Enjeux de l’exploitation des fonds marins
Destruction des écosystèmes profonds
Les fonds marins abritent des écosystèmes uniques et encore largement inconnus :
- Les plaines abyssales et les sources hydrothermales hébergent des espèces endémiques, adaptées aux conditions extrêmes.
- L’extraction minière pourrait détruire ces habitats, menaçant des espèces avant même qu’elles ne soient découvertes.
Perturbation des cycles écologiques
Les sédiments soulevés lors de l’exploitation peuvent se propager sur de vastes zones, affectant la photosynthèse des organismes marins et les chaînes alimentaires. Les rejets chimiques et la pollution sonore perturbent les écosystèmes marins sur plusieurs niveaux.
Perte de « carbone bleu »
Les fonds marins stockent de grandes quantités de carbone. Leur perturbation pourrait libérer ce carbone dans l’océan, contribuant au réchauffement climatique.
Problématiques politiques et économiques internationales
La Convention des Nations Unies sur le droit de la mer (CNUDM) (1982) établit que les ressources des fonds marins situés au-delà des juridictions nationales sont considérées comme le « patrimoine commun de l’humanité ».
L’Autorité internationale des fonds marins (AIFM), basée en Jamaïque, régule l’exploitation minière dans les zones internationales. Elle délivre des licences d’exploration à des entreprises ou États. Elle doit garantir que les activités minières respectent des normes environnementales strictes.
Conflits d’intérêts
Les pays disposant de technologies avancées (comme la Chine, les États-Unis, le Japon et l’Union européenne) font pression pour accélérer l’exploitation. Certains États insulaires et organisations environnementales s’opposent fermement à l’exploitation, mettant en avant les risques écologiques.
Où en est l’exploitation des fonds marins ?
Exploration en cours
Plus de 30 contrats d’exploration ont été attribués par l’AIFM, couvrant environ 1,5 million de kilomètres carrés dans l’océan Pacifique, Atlantique et Indien.
Parmi les acteurs principaux :
- China Minmetals Corporation (Chine).
- The Metals Company (Canada).
- Global Sea Mineral Resources (Belgique).
Absence de cadre pour l’exploitation
L’AIFM n’a pas encore finalisé les règlements pour autoriser l’exploitation commerciale.
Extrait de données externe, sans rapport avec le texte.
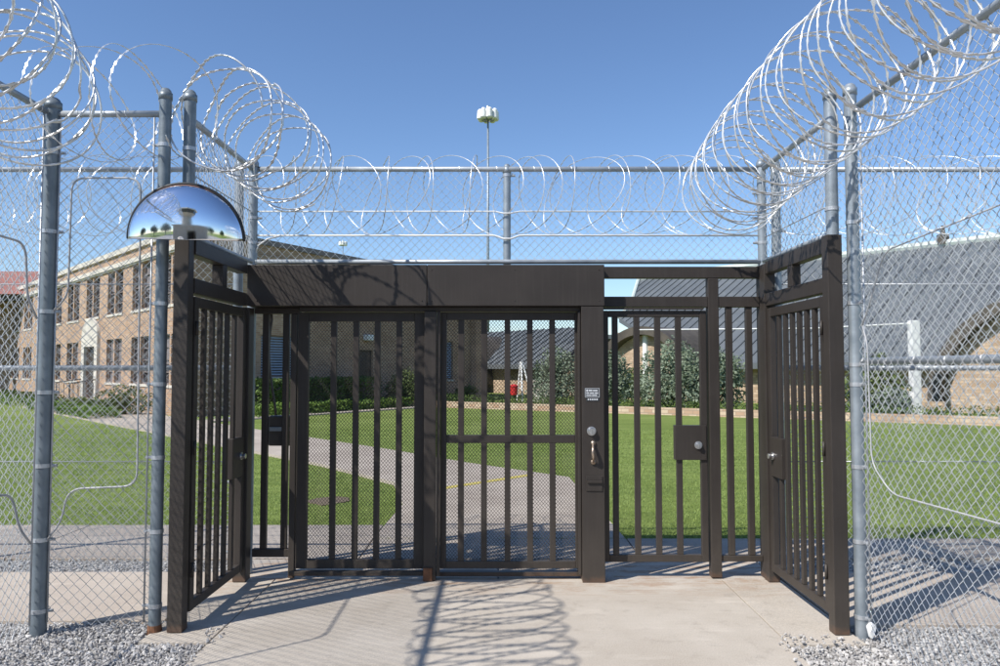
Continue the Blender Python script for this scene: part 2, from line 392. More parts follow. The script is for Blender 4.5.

Cela a conduit à un moratoire temporaire soutenu par plusieurs États et ONG, qui demandent davantage de recherches sur les impacts environnementaux.
Alternatives et solutions pour limiter les impacts
Décider d’un moratoire sur l’exploitation minière
Des pays comme la France, l’Allemagne, et des ONG comme Greenpeace appellent à un moratoire international pour suspendre toute exploitation jusqu’à ce que ses impacts soient mieux compris.
Recycler des métaux rares
Investir dans le recyclage des terres rares et des métaux à partir des déchets électroniques (smartphones, batteries usagées) pour réduire la dépendance à l’exploitation minière, terrestre ou marine.
Produire des innovations technologiques
Développer des technologies minières moins destructrices pour limiter les impacts sur les écosystèmes marins.
Exemple : Utiliser des robots sous-marins capables de récolter les nodules sans remuer excessivement les sédiments.
Protéger les zones écologiquement sensibles
Identifier et exclure les zones marines les plus vulnérables ou riches en biodiversité de toute activité minière, comme les sources hydrothermales actives.
Financer la recherche scientifique
Investir dans la recherche pour mieux comprendre les écosystèmes profonds avant d’autoriser toute exploitation.
Exemple : Des programmes comme l’expédition internationale « Challenger Deep » explorent les abysses pour cartographier leur biodiversité.
7. Solutions pour une gestion durable des océans
- Renforcer les aires marines protégées (AMP)
- Lutter contre la pollution plastique
- Réduire la surpêche
- Encourager la coopération internationale
- Promouvoir l’éducation et la recherche
Conclusion
La gestion des océans est un défi complexe mais essentiel pour préserver la biodiversité, la sécurité alimentaire et l’équilibre climatique mondial. Les récents progrès, comme le traité sur les hautes mers, montrent qu’une coopération internationale est possible. Cependant, la mise en œuvre efficace de ces accords nécessite des financements adéquats, des mécanismes coercitifs et une volonté politique accrue.